In the meantime, the carriers are getting land based aircraft modified (tail hook, stronger landing gear) for their use until custom built carrier aircraft arrive. A carrier fighter-bomber, sometimes referred to as the J-19, is still being designed.

Currently, China has two aircraft carriers (Shi Lang and "Carrier F") under construction, with one going to sea by next year. Apparently, the main Chinese carrier fighter is a navalized version of the J-11 (an illegal clone of the Russian Su-27). China got one of the Russian navalized Su-27s (the Su-33) from Ukraine, and are stealing more technology to navalize their 30 ton J-11 as the J-11BH (formerly the J-15). These will not be ready before the Shi Lang puts to sea. Instead, it appears that navalized jet trainers will be used (the 9.8 ton JL-9, and possibly the more recent 9.5 ton JL-15).

China already has naval helicopters for their carriers. These include the Russian Ka-28 (submarine search) and Ka-31 (radar early warning) and Mi-8 (transports). China is still having problems designing and building naval helicopters that can match or surpass Russian models. So Russian choppers will continue in service for at least another decade.

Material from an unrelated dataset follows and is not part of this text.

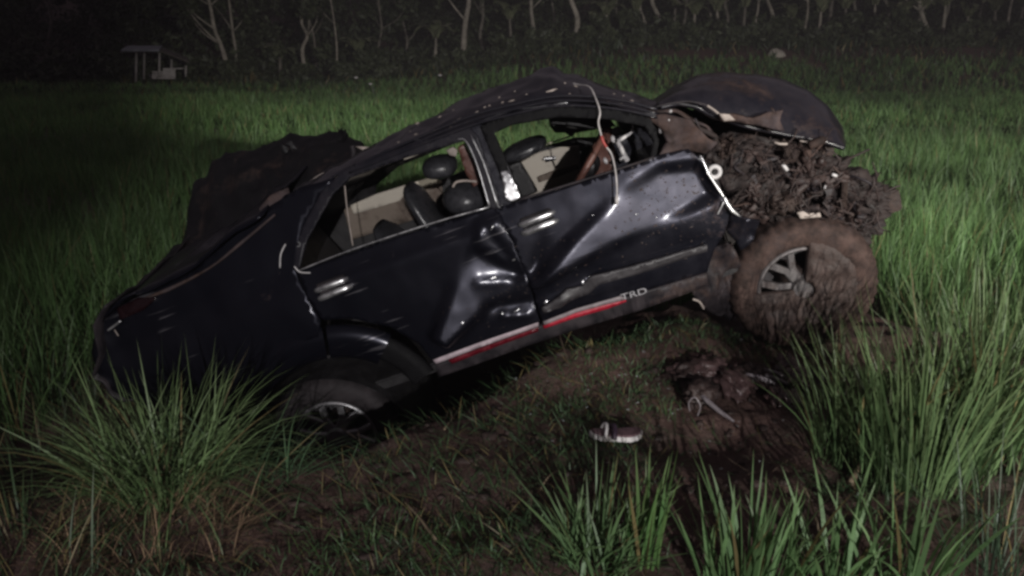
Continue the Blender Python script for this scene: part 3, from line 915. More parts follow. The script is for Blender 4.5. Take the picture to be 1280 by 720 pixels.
# --- wheels
def wheel(cpx, cpy, steer, camber, label, tyre_m, rim_m, spin):
    c = S(cpx, cpy, -.86)
    hub = bpy.data.meshes.new('wheel')
    bm = bmesh.new(); tube(bm, [(0, .04, 0), (0, .22, 0)], .10, 20)
    w = frombm('wheel', bm, IRON, car); w.location = c; w.rotation_euler = (camber, spin, steer)
    if label: w['label'] = label
    R, r = .388, .252
    prof = [(r-.012, .235), (r+.02, .258), (r+.075, .268), (R-.035, .262), (R-.008, .235), (R, .19), (R+.002, .135), (R, .08), (R-.008, .035), (R-.035, .008), (r+.075, 0), (r+.03, .006), (r+.012, .010), (r-.005, .022), (r-.012, .05)]
    n = 160; bm = bmesh.new(); rows = []
    for rr, yy in prof:
        row = []
        for k in range(n):
            a = 2*PI*k/n; q = rr
            if rr > R-.012: q += (-.010 if k % 4 == 0 else 0)+(.0 if k % 2 else .004)
            if tyre_m is RUBBERM:
                v = Vector((math.cos(a)*5, yy*9, math.sin(a)*5)); q += .002*mnoise.fractal(v*1.6, .9, 2.1, 4); yy_ = yy-.006*max(0, mnoise.fractal(v*2.2, .9, 2.1, 4))
            else: yy_ = yy
            row.append(bm.verts.new((q*math.cos(a), yy_-.02, q*math.sin(a))))
        rows.append(row)
    for a, b in zip(rows, rows[1:]):
        for k in range(n): bm.faces.new((a[k], a[(k+1) % n], b[(k+1) % n], b[k]))
    frombm('tyre', bm, tyre_m, w)
    # rim: lip, barrel, six split spokes, hub cap
    bm = bmesh.new(); rows = []
    for rr, yy in [(r-.004, .012), (r-.010, -.006), (r-.022, -.006), (r-.030, .012), (r-.034, .05), (r-.045, .20), (.05, .21)]:
        rows.append([bm.verts.new((rr*math.cos(2*PI*k/64), yy, rr*math.sin(2*PI*k/64))) for k in range(64)])
    for a, b in zip(rows, rows[1:]):
        for k in range(64): bm.faces.new((a[k], a[(k+1) % 64], b[(k+1) % 64], b[k]))
    frombm('rim', bm, rim_m, w)
    bm = bmesh.new()
    for s in range(6):
        for sg in (-1, 1):
            a0 = s*PI/3; A = a0+sg*.10; B = a0+sg*.27
            pts = [(.055, A*1, .028, .018), (.13, a0+sg*.13, .020, .020), (.222, B, .020, .006)]
            prev = None
            for rad, an, hw, yy in pts:
                d = Vector((math.cos(an), 0, math.sin(an))); t = Vector((-math.sin(an), 0, math.cos(an)))
                ring = [bm.verts.new(d*rad+t*hw*q+Vector((0, yv, 0))) for q, yv in ((-1, yy+.006), (-.6, yy-.004), (.6, yy-.004), (1, yy+.006), (.8, yy+.035), (-.8, yy+.035))]
                if prev:
                    for k in range(6): bm.faces.new((prev[k], prev[(k+1) % 6], ring[(k+1) % 6], ring[k]))
                prev = ring
            bm.faces.new(prev)
    g = bmesh.ops.create_cone(bm, cap_ends=True, segments=24, radius1=.07, radius2=.055, depth=.04)
    bmesh.ops.rotate(bm, verts=g['verts'], matrix=Matrix.Rotation(PI/2, 3, 'X')); bmesh.ops.translate(bm, verts=g['verts'], vec=(0, .012, 0))
    frombm('spokes', bm, rim_m, w, False)
    return w
wr = wheel(421, 548, .0, .0, 'rear wheel sunk behind the bank', RUBBER, ALLOY, .25)
wf = wheel(1005, 361, -.10, .05, 'front wheel caked with brown mud', RUBBERM, ALLOYM, .15)
# mud packed over three quarters of the front rim, leaving one clean wedge
bm = bmesh.new()
nr, na = 14, 90
for s in range(1):
    rows = []
    for i in range(nr):
        row = []
        for k in range(na):
            a = math.radians(176+(444-176)*k/(na-1))
            rr = .05+.245*i/(nr-1)
            q = mnoise.fractal(Vector((rr*14*math.cos(a), rr*14*math.sin(a), 2.2)), 1.1, 2.1, 4)
            yy = -.024+.016*q+.03*(i/(nr-1))**9
            if k in (0, na-1): yy += .03
            row.append(bm.verts.new((rr*math.cos(a)*(1+.04*q), yy, rr*math.sin(a))))
        rows.append(row)
    for a, b in zip(rows, rows[1:]):
        for k in range(na-1): bm.faces.new((a[k], a[k+1], b[k+1], b[k]))
mc = frombm('mud_cake', bm, MUDM, wf)
md = mc.modifiers.new('thickness', 'SOLIDIFY'); md.thickness = .02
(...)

The Shi Lang has a maximum capacity of 50 jets and 18 helicopters, but it appears that China will not be using that many on their carriers initially. The Russians never maxed out the air wing on these ships either. Moreover, the most common use of Chinese carriers in the first few years will be training and, on occasion, "showing the flag" (visiting foreign ports to, well, show off.) Both training and show-off missions, will probably involve a carrier air wing of eight jets and 9-10 helicopters (six ASW/Anti-Submarine Warfare, three AEW/radar early warning and one SAR/search and rescue.) Once the J-11BH is ready, there will be several years of training pilots and carrier deck crews to handle this larger aircraft. So it won't be until the 2020s before China is ready to send a carrier to sea with a militarily significant air wing. This will include J-11BH fighters J-10AH light bombers, as well as AEW, ASW and SAR helicopters.

Three years ago, China announced that its first class of carrier aviators had begun training at the Dalian Naval Academy. The naval officers are undergoing a four year course of instruction to turn them into fighter pilots capable of operating off a carrier. China already has an airfield, in the shape of a carrier deck, built at an inland facility. The Russians have warned China that it may take them a decade or more to develop the knowledge and skills needed to efficiently run an aircraft carrier. The Chinese are game, and are slogging forward.